• **TASK**: State the number of lines in these records that include the word "scene", and add nothing to it.
+--
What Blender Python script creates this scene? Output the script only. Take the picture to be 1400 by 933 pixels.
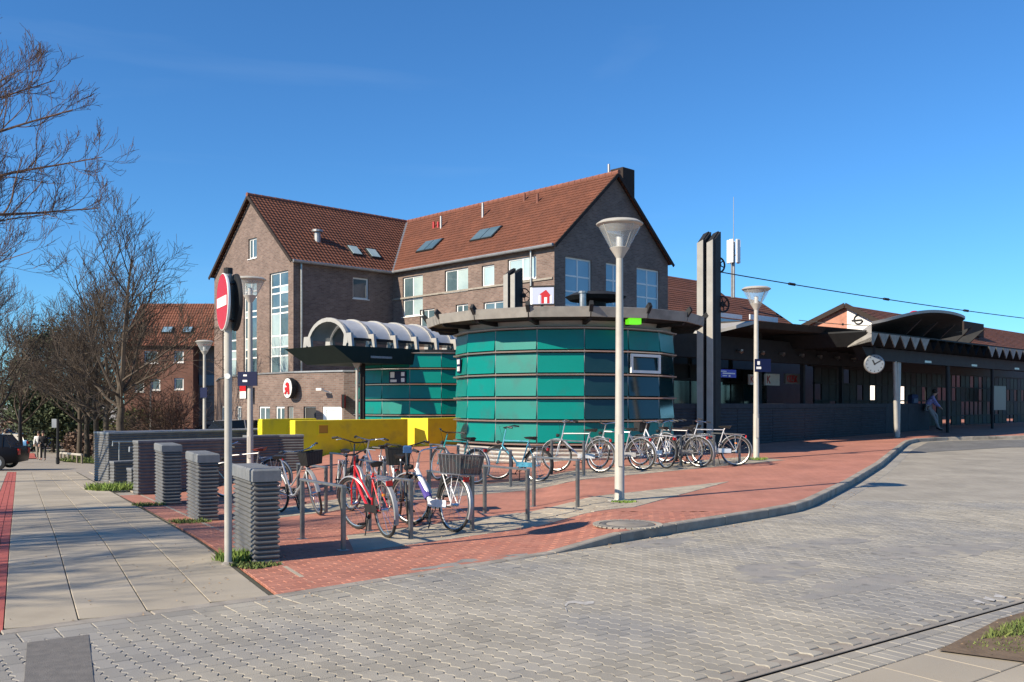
import bpy, bmesh, math, random
from mathutils import Vector, Matrix, Euler
R = math.radians
rnd = random.Random(7)
for _o in list(bpy.data.objects): bpy.data.objects.remove(_o)
sc = bpy.context.scene
COL = sc.collection

# ------------------------------------------------------------------ camera, sky, sun
EYE = 1.65
cam = bpy.data.cameras.new('camera'); camo = bpy.data.objects.new('camera', cam); COL.objects.link(camo)
camo.location = (0, 0, EYE); camo.rotation_euler = (R(90), 0, 0)
cam.sensor_width = 36; cam.lens = 36*1250/1400; cam.shift_y = 85.5/1400
cam.clip_start = .1; cam.clip_end = 3000
sc.camera = camo
SUN = Vector((-3.56, -2.5, 2.69)).normalized()
w = bpy.data.worlds.new('World'); sc.world = w; w.use_nodes = True
nt = w.node_tree; nt.nodes.clear()
sky = nt.nodes.new('ShaderNodeTexSky'); sky.sky_type = 'NISHITA'; sky.sun_disc = False
sky.sun_elevation = math.asin(SUN.z); sky.sun_rotation = math.atan2(SUN.x, SUN.y)
sky.air_density = 1.0; sky.dust_density = .12; sky.ozone_density = 3.2; sky.altitude = 300
hsv = nt.nodes.new('ShaderNodeHueSaturation'); hsv.inputs['Saturation'].default_value = 1.0
bg = nt.nodes.new('ShaderNodeBackground'); bg.inputs['Strength'].default_value = .072
wo = nt.nodes.new('ShaderNodeOutputWorld')
tint = nt.nodes.new('ShaderNodeMix'); tint.data_type = 'RGBA'; tint.blend_type = 'MULTIPLY'; tint.inputs[0].default_value = 1; tint.inputs[7].default_value = (.50, 1.0, 1.42, 1)
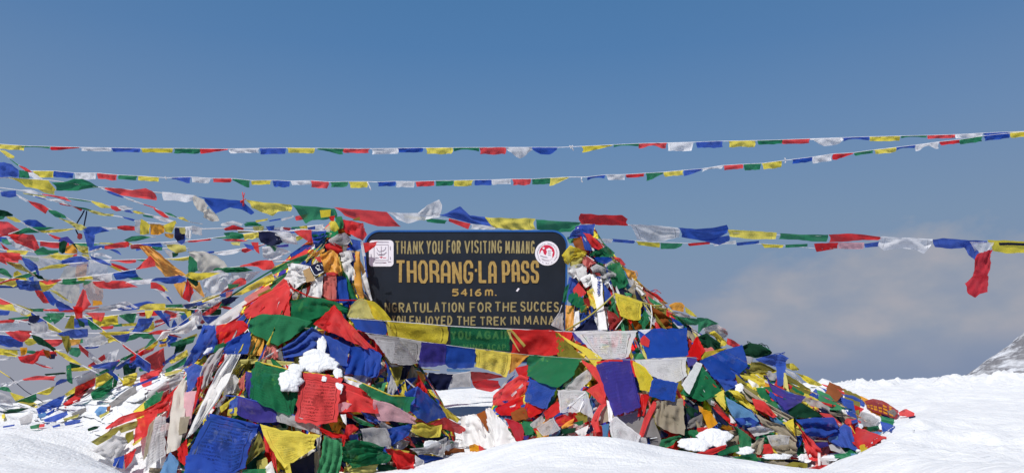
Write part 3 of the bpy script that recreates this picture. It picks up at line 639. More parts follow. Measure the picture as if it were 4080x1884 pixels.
+--
• **RESULT**: 2